Depois de Micheque, o Detonautas lançou também Mala Cheia, que critica os “falsos cristãos”. Como surgiu a música? Peguei um versículo de Lucas, em que Jesus entra no templo dizendo que transformaram o local em um covil de ladrões. A música não é uma crítica às religiões, nem aos evangélicos. Ela critica os falsos cristãos que usam a fé para fazer dinheiro, usando o fundamentalismo religioso para determinar o comportamento das pessoas, pregar o ódio e o preconceito.
Mala Cheia cita a deputada e cantora gospel Flordelis. Qual foi a reação dela? Usamos o nome dela com outra fonética: Flordélis (com acento agudo). Na verdade, não fizemos nenhuma acusação. Na letra, apenas dizemos: “casa com a Flordélis que é o melhor que você faz”. A frase não quer dizer nada e, até que se prove o contrário, ela é inocente. Se se sentir incomodada, ela vai estar assumindo uma coisa que até o presente momento não foi provada.
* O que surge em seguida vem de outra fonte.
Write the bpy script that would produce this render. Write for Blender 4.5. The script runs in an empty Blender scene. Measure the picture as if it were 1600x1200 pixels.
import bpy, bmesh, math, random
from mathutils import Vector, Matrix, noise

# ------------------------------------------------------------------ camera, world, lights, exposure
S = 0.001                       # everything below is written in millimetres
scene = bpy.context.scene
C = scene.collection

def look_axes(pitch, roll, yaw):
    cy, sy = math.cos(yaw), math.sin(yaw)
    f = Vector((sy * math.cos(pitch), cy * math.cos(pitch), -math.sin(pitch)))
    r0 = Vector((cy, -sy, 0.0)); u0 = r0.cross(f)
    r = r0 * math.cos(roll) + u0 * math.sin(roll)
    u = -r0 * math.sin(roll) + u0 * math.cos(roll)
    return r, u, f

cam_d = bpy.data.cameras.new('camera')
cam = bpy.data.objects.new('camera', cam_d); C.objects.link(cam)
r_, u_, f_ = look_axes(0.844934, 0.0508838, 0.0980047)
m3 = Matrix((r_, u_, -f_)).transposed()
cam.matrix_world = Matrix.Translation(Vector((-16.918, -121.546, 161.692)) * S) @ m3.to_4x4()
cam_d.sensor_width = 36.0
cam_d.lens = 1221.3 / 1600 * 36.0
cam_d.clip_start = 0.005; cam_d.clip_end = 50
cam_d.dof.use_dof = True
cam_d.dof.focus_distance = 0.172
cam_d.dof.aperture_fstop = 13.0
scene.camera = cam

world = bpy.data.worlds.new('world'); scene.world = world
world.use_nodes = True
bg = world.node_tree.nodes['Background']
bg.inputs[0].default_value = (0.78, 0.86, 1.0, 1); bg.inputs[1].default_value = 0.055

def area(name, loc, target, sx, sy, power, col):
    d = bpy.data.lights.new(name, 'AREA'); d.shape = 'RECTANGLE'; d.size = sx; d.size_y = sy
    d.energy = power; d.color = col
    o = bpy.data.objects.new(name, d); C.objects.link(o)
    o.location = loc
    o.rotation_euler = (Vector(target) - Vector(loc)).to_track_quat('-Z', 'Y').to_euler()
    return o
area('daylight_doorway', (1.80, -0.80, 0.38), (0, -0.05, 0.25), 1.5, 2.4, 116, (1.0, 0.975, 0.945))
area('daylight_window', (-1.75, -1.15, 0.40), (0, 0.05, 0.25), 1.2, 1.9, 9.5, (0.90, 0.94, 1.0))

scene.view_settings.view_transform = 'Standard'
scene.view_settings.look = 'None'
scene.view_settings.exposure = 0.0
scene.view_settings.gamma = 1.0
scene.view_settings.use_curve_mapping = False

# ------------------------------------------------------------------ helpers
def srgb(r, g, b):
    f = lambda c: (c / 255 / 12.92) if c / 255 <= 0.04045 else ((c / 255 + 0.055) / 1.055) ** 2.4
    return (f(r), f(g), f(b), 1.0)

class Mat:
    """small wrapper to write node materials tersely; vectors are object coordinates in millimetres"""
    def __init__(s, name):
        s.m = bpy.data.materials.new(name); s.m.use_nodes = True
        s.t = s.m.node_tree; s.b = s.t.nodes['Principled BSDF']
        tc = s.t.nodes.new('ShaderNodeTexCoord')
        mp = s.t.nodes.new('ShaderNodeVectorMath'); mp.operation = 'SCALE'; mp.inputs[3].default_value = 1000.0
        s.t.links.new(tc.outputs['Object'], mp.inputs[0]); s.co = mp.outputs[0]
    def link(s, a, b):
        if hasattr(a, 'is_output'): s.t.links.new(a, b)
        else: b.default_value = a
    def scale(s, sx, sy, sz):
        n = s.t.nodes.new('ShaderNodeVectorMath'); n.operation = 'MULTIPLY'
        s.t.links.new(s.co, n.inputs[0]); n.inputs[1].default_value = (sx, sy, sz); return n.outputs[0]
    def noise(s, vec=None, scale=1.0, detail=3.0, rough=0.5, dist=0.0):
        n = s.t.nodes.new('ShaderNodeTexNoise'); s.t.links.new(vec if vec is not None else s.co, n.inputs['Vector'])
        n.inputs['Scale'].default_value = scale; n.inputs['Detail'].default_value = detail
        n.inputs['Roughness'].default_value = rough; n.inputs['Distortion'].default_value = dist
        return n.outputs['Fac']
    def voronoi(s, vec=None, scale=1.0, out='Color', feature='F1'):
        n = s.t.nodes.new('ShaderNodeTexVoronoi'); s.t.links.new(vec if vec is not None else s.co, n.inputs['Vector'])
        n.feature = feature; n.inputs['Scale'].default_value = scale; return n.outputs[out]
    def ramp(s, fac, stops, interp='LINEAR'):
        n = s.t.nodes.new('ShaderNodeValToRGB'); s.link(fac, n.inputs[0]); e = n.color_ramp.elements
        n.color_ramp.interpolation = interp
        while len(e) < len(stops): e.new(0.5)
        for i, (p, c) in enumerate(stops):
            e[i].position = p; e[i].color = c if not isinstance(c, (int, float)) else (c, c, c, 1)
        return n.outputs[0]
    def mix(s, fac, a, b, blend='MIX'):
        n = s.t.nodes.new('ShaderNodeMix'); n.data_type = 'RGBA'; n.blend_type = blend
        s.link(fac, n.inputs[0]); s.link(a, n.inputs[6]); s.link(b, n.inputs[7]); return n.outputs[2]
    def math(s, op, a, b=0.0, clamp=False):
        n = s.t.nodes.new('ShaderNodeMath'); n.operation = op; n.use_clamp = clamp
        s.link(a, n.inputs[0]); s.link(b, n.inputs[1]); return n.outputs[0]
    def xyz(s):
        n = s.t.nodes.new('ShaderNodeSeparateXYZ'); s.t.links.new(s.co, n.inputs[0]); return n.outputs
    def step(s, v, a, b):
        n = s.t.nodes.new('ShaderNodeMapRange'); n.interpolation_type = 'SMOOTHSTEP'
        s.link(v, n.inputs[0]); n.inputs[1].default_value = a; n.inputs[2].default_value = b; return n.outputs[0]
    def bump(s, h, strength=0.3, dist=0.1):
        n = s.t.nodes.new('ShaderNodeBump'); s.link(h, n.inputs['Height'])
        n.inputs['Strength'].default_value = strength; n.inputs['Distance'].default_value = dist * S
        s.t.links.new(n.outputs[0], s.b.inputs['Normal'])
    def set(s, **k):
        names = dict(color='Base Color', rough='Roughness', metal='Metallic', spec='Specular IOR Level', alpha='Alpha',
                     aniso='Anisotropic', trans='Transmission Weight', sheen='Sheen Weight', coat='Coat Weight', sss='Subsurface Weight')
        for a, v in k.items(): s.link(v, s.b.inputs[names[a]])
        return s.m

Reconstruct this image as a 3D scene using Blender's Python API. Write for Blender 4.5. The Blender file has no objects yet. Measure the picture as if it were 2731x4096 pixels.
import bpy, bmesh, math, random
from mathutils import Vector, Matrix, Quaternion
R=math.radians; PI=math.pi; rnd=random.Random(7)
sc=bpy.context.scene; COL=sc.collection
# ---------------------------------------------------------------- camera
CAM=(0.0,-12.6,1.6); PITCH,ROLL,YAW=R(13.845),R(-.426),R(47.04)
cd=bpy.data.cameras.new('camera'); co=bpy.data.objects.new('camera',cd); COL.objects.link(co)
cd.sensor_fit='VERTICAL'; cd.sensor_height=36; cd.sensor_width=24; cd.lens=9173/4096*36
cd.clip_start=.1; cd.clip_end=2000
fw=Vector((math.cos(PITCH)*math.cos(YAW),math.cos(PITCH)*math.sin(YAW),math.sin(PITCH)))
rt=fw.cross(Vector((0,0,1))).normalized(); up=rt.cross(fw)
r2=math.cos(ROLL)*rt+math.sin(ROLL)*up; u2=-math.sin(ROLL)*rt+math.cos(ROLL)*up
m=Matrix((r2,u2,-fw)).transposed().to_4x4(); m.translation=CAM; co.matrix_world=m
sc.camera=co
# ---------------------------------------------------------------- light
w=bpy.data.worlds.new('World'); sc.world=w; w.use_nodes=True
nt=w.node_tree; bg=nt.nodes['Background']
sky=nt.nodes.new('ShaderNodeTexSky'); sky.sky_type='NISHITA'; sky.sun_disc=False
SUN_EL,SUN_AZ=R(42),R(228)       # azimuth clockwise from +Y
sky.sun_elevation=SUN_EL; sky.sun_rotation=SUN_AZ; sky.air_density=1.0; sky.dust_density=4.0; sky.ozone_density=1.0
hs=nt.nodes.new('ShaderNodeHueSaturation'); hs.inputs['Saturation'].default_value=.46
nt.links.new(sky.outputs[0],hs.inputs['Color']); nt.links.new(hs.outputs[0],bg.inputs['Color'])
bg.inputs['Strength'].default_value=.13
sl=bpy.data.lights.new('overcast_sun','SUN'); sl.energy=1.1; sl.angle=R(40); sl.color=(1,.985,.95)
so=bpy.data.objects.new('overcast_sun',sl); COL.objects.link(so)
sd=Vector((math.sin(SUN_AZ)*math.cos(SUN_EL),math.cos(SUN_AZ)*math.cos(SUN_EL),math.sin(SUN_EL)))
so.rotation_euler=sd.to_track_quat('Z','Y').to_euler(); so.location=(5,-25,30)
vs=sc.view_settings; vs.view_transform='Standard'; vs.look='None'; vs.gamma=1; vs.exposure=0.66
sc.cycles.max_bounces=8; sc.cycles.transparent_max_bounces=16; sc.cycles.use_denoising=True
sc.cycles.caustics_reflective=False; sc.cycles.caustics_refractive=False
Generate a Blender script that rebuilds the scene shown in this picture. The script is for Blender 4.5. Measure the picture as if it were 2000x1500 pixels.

Nos governos do PT, o Detonautas não fazia menos músicas de protesto? De 2016 a 2020, a gente fez quatro ou cinco músicas de protesto. Desde o lançamento do nosso primeiro disco, em 2002, já somamos umas catorze canções políticas. No Rock in Rio de 2011, fizemos um protesto dizendo que o governo deveria temer o povo. Na época, as pessoas ainda não estavam muito interessadas em política. Além disso, letras sobre o tema quase não tocam nas rádios. Isso não significa que as músicas não foram feitas. Agora, estamos no estúdio gravando uma música sobre fake news. É um tema urgente nessas eleições.